Directions for this task = From the top of the records below, return each line exactly, ending with the line that contains "C = bpy.context.scene.collection".
### Rows
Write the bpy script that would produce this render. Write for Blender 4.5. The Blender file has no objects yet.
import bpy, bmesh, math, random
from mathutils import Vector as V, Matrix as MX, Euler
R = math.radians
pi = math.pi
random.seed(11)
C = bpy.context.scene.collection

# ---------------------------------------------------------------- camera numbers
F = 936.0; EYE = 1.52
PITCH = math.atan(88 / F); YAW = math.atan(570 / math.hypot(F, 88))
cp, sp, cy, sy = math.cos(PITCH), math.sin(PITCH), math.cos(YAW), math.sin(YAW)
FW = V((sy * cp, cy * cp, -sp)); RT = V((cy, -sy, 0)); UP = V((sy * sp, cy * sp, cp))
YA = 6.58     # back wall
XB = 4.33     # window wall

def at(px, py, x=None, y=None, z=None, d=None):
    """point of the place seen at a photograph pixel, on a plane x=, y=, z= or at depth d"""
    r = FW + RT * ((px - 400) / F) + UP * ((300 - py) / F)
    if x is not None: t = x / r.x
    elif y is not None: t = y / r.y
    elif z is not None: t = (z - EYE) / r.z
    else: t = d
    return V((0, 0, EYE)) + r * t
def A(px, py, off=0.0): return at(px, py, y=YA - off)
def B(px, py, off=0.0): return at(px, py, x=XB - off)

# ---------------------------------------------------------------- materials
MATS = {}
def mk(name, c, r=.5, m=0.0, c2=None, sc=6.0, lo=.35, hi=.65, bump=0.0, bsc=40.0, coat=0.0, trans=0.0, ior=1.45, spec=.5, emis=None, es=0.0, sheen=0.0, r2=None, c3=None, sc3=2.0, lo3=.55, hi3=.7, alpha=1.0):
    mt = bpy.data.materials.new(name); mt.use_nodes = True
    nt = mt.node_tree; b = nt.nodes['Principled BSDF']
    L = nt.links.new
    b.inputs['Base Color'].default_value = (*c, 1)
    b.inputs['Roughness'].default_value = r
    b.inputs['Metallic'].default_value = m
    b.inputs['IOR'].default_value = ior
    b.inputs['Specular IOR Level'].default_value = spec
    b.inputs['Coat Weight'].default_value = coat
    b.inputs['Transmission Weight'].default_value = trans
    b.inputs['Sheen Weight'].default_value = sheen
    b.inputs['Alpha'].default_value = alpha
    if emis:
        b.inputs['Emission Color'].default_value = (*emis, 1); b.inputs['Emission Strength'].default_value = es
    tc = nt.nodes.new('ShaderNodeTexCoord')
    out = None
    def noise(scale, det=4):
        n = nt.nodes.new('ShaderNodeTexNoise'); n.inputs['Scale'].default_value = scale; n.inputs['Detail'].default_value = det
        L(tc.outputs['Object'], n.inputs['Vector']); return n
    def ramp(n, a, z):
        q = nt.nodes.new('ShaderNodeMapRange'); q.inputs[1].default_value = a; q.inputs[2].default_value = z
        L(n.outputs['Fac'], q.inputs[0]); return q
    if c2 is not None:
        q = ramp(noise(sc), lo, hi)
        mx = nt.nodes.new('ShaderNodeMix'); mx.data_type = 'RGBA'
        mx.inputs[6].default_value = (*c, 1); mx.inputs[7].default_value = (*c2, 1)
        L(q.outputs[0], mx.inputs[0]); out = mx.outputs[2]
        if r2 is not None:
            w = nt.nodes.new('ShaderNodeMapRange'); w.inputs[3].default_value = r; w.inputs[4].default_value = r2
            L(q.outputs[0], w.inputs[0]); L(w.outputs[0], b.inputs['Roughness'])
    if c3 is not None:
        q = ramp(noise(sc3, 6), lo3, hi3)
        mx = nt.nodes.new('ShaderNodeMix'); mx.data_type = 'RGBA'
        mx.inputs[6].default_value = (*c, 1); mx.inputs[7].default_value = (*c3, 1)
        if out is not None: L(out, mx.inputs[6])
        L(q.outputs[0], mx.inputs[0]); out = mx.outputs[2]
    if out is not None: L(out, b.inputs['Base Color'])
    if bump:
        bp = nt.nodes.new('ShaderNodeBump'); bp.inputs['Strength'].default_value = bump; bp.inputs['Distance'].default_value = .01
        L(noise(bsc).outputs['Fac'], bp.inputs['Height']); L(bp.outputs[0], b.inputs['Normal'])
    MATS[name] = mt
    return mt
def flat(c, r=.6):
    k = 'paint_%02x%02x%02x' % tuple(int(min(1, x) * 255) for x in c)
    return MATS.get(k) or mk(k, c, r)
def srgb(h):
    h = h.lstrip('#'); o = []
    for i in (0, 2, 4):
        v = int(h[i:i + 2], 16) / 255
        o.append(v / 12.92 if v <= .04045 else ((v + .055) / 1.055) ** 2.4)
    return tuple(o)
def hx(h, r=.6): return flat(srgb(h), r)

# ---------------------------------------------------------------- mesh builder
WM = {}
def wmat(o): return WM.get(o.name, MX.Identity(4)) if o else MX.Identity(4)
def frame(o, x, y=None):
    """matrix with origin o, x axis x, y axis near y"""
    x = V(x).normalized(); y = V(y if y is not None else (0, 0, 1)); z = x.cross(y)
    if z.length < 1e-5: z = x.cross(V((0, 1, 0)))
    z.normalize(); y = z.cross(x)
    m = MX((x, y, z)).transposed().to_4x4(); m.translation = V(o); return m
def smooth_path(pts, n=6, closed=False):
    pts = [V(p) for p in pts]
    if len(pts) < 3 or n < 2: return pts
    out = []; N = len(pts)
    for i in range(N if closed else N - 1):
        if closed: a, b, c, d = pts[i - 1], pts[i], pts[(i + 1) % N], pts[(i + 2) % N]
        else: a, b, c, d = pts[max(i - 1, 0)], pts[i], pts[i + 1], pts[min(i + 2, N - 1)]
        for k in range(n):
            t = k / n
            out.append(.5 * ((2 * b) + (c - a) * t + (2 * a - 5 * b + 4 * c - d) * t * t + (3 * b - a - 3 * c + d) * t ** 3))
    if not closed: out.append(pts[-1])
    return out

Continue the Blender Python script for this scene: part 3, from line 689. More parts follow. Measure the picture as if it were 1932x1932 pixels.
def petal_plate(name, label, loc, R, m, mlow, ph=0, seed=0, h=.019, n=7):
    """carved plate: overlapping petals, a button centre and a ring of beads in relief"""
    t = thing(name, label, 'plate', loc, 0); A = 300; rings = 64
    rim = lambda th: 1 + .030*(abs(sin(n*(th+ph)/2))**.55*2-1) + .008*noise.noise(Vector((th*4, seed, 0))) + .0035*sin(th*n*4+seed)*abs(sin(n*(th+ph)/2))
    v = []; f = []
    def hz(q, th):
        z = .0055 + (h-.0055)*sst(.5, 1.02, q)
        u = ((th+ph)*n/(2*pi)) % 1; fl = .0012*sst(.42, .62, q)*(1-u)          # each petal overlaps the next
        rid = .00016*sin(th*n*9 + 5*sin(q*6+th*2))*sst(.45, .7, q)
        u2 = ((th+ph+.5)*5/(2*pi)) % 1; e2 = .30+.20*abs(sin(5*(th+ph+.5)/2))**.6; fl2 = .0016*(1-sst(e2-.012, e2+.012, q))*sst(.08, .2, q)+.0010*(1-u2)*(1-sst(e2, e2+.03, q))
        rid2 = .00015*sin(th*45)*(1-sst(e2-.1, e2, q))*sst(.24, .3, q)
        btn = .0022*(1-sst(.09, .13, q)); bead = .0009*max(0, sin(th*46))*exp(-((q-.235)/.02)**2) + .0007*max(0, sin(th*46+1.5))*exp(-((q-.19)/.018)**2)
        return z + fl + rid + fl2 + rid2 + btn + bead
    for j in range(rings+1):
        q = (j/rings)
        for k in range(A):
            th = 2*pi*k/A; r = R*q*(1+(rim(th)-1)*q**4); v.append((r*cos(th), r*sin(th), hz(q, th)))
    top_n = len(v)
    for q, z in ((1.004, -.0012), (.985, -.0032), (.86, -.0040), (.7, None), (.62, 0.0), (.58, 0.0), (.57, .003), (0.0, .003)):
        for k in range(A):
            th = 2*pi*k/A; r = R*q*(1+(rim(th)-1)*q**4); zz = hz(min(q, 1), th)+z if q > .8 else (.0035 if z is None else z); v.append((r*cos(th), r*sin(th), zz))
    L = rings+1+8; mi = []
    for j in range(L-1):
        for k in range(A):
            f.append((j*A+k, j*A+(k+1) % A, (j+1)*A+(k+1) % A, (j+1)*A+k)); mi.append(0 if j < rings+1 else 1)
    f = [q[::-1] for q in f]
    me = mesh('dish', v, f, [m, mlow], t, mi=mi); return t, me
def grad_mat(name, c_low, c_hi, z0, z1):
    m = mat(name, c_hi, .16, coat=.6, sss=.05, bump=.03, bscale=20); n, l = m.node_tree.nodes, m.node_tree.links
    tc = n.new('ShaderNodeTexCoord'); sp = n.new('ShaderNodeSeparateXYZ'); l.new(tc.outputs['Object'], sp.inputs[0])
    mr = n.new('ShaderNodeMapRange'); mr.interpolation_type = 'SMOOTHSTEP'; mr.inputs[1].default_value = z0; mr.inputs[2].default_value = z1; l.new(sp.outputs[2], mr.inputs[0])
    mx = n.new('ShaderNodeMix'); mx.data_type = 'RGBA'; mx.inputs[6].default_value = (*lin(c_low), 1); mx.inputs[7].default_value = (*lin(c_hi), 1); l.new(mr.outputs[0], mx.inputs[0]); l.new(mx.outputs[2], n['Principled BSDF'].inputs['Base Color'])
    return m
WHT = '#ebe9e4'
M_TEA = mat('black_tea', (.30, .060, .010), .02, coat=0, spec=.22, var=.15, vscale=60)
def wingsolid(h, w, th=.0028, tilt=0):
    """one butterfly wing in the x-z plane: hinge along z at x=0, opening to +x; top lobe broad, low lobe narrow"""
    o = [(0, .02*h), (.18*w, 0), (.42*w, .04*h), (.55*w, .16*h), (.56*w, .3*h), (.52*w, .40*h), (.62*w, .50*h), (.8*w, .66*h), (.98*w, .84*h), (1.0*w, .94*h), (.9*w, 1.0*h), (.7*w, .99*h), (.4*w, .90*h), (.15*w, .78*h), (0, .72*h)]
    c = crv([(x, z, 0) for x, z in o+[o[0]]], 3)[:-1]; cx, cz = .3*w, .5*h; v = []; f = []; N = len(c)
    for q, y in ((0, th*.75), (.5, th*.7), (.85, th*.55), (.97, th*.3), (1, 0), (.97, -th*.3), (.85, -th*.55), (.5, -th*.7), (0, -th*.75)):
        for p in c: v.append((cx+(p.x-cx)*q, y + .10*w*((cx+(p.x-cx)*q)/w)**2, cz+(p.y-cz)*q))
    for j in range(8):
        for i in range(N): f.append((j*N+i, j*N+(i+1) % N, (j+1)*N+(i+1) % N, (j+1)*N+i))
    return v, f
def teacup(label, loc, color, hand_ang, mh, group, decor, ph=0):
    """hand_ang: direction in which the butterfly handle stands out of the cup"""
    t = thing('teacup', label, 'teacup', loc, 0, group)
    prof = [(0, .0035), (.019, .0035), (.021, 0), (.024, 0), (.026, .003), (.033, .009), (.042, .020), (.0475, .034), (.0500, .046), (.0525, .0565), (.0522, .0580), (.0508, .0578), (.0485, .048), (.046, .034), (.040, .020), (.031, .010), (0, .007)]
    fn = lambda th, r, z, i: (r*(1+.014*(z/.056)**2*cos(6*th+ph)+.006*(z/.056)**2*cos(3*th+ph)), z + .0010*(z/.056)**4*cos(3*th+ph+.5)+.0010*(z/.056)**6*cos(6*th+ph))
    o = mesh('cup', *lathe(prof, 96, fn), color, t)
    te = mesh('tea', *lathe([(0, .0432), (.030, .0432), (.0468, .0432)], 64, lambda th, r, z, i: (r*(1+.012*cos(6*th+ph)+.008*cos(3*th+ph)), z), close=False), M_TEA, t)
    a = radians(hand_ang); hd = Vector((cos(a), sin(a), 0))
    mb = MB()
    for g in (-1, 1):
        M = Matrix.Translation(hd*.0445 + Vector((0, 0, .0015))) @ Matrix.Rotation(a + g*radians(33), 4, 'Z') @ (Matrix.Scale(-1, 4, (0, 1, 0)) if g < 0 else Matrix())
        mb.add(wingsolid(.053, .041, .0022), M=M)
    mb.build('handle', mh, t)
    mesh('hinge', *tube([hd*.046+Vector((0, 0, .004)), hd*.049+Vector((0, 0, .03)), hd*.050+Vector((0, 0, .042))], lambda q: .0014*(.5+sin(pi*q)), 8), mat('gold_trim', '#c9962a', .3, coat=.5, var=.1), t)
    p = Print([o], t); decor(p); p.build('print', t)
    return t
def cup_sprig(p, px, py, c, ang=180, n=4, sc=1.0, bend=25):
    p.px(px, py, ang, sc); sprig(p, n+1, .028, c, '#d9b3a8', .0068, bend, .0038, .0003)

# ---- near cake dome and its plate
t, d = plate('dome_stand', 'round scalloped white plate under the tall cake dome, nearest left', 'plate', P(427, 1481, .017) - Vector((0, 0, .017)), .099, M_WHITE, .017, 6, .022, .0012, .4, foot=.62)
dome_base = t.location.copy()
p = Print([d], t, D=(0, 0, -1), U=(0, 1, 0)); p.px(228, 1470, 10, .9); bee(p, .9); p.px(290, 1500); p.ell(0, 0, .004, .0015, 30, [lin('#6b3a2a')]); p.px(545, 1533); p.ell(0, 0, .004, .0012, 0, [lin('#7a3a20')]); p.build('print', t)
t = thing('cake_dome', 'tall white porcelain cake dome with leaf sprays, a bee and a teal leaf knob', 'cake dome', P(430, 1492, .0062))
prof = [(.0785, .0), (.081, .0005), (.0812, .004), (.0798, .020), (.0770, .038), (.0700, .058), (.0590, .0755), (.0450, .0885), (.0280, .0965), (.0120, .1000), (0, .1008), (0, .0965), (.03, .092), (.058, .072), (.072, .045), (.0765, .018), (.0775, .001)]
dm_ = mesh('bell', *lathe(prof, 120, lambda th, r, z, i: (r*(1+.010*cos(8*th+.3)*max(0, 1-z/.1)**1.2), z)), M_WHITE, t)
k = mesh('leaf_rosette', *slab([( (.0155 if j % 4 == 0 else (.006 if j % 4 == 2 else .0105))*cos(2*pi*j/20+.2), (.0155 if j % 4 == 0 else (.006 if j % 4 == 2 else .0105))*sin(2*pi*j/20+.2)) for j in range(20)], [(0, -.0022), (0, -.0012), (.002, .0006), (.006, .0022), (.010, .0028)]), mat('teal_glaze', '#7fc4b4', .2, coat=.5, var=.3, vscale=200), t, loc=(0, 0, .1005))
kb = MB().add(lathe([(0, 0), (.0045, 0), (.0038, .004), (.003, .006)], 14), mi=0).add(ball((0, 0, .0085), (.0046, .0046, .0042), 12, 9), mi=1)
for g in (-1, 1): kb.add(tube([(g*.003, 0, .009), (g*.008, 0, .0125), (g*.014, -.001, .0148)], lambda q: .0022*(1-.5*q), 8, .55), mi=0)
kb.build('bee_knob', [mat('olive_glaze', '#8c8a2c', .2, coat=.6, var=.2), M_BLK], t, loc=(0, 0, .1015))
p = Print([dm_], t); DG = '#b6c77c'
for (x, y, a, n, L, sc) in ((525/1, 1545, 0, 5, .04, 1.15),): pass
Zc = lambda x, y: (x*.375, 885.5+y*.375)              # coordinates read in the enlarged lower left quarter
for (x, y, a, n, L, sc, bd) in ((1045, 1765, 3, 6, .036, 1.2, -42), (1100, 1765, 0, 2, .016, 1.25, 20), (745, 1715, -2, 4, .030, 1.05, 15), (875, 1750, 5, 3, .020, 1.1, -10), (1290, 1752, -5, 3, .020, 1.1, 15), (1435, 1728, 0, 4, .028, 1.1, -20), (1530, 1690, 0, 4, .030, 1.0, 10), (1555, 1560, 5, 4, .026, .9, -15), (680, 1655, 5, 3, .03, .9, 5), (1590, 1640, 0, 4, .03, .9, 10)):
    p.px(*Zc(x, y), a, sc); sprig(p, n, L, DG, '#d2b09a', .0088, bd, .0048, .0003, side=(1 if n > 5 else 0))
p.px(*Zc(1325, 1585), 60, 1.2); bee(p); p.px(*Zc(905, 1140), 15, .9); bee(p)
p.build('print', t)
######
Correct output =
Write the bpy script that would produce this render. Write for Blender 4.5. The Blender file has no objects yet.
import bpy, bmesh, math, random
from mathutils import Vector as V, Matrix as MX, Euler
R = math.radians
pi = math.pi
random.seed(11)
C = bpy.context.scene.collection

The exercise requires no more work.